Dans son contexte, le roman de Galien Sarde parle de notre futur si rien n'est fait pour limiter notre impact sur la planète, il est l'un de ces romans SF que l'on n'a pas envie de voir se réaliser, mais qui le pourraient tout à fait : "Des hommes y ont vécu, dans ces villes, là comme ailleurs, avec cour ou jardin privé, il existait alors plusieurs firmes, plusieurs marques et plusieurs filières, le monde était encore grand ouvert, qu'irriguaient des réseaux, avant qu'on ne le rétracte, par faiblesse et affiliation -c'était l'époque des fleuves et des mers, des vagues et des icebergs, dont l'épuisement fut précipité par des choix coupables et une sécheresse historique : plus d'un an sans précipitations sur la majeure partie du monde, l'eau venant soudain à manquer, refusant de tomber du ciel dans un déluge inversé, engendrant le pire." (p.14/15) Et dans ce contexte angoissant parce que réalisable, il met deux jeunes gens sur la route pour une vie meilleure. Théo, qui subit plus qu'il ne vit sa fuite : il suit Mat, s'abrutit de haschich. Il n'est pas habitué à une sorte de liberté fût-elle avec le risque de se faire reprendre par la Milice. Et Mat qui a tout organisé, qui mène le duo et conduit la voiture, qui tient à cette évasion et veut absolument voir l'océan.
Superbement écrit avec de longues phrases, très ponctuées, des mots rares ou inattendus : "Avec des clients, je jouais aux dés et fumais pour lasser le temps, déliant au mieux leurs humeurs, déjeunais sur le pouce, buvais des cafés, dormais debout, en corybante." (p.88), dans cette phrase, je ne m'attendais pas à "lasser le temps" ni à "corybante" (prêtre phrygien de Cybèle, pratiquant des danses extatiques selon le Larousse). Galien Sarde use d'autres vocables dont je ne sais s'ils existent réellement ou s'il néologise : "Mes doigts sont engourdis, mon esprit se disperse -ma tempe fulgure de nouveau." (p.42/43), "Quoi qu'il en soit, la vue de ce site en plein désert est pour nous franchement sidérante, effrène notre imagination sans borne..." (p.42) ou des images (ou figures de style qui ont sûrement un nom précis) : "Je n'intervenais pas, j'écoutais, transporté. Mon verre avait un goût de foudre, tout un monde de possibles affluait, qui me traversait." (p.53).

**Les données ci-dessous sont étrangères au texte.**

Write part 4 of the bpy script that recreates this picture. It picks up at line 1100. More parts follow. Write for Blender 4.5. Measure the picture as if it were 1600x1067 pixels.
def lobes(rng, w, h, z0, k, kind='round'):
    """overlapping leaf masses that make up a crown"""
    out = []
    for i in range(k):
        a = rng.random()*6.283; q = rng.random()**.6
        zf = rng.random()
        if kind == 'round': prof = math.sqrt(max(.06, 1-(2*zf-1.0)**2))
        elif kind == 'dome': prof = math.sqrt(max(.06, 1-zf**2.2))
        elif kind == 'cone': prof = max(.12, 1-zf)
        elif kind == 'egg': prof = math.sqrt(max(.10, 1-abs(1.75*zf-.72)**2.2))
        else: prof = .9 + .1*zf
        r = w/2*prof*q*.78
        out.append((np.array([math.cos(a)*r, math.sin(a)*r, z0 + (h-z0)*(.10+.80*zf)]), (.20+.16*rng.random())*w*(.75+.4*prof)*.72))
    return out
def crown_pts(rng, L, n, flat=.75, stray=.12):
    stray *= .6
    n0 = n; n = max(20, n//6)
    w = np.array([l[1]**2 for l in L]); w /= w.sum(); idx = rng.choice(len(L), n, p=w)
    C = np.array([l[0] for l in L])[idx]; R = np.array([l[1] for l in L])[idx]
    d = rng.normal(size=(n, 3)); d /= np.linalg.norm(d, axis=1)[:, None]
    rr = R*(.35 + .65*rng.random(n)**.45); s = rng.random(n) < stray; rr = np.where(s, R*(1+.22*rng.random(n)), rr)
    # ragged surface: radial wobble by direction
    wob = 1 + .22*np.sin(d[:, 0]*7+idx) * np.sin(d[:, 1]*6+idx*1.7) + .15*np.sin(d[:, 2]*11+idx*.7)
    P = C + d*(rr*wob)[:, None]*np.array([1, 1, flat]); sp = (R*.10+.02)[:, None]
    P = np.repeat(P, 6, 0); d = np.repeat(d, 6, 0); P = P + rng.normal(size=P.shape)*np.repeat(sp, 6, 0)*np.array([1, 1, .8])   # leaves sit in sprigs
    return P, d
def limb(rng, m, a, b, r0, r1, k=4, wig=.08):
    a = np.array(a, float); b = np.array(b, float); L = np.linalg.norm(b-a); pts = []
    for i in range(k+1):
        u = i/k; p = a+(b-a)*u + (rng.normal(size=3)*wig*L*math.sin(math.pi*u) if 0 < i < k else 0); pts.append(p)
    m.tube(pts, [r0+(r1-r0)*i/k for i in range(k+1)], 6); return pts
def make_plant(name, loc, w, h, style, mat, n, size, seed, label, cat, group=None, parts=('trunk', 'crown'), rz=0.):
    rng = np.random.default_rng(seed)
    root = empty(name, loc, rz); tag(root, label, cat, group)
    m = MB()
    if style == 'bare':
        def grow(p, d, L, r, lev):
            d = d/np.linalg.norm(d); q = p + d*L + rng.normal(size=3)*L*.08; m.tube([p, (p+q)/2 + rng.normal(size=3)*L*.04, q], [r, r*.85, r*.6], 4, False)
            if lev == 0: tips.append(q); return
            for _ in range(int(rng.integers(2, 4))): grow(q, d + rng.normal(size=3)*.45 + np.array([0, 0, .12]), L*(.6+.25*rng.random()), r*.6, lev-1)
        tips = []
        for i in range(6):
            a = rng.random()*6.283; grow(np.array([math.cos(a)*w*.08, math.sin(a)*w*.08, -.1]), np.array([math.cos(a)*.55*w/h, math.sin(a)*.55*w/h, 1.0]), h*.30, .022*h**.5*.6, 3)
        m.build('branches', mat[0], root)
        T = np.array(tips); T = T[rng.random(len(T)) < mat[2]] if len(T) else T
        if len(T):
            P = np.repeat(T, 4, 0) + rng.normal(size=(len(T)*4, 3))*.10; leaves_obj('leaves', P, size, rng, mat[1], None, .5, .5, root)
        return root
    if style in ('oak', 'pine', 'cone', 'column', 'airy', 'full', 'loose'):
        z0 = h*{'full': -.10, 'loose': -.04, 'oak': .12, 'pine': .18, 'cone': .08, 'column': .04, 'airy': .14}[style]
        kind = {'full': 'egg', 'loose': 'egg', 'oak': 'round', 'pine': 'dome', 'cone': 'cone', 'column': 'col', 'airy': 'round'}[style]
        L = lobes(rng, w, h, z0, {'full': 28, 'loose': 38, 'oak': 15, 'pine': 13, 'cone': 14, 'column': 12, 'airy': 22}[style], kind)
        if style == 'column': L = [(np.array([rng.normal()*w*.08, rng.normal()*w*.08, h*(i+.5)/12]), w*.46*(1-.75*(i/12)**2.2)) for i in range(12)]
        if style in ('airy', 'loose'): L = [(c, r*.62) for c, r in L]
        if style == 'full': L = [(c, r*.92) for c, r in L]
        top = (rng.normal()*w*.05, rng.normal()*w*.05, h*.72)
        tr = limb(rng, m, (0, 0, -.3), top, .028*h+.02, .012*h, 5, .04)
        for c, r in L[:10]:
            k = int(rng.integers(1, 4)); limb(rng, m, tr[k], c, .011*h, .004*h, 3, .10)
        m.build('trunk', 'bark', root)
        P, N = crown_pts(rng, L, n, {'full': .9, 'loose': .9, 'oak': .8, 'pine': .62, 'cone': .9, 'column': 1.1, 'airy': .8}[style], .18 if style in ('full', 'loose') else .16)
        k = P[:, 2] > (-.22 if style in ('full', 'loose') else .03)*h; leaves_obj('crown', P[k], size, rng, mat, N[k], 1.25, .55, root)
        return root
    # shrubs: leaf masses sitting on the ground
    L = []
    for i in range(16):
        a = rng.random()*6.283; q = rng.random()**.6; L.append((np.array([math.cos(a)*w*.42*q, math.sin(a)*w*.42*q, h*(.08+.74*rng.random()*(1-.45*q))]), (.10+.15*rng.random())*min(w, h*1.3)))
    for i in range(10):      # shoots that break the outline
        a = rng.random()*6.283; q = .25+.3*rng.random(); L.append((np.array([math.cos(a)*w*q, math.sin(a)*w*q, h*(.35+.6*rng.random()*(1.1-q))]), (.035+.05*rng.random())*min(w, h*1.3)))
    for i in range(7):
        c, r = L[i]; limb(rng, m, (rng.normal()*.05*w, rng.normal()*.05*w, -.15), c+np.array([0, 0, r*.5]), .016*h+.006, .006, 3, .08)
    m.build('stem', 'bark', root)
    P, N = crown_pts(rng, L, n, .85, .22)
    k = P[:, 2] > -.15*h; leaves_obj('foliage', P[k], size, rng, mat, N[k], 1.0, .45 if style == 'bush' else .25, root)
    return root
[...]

Tout cela fait de ce roman un texte fin, littéraire, d'une écriture soignée qui sonne délicatement à l'oreille. Une formidable histoire, un road-trip -en bon français- ou une odyssée onirique, avec des héros en pleines interrogations qui fuient une vie morne et étroitement surveillée pour une vie autrement plus libre mais avec de gros risques. Ce premier roman de Galien Sarde est une réussite, comme l'est son deuxième récemment lu et chroniqué : Trafic.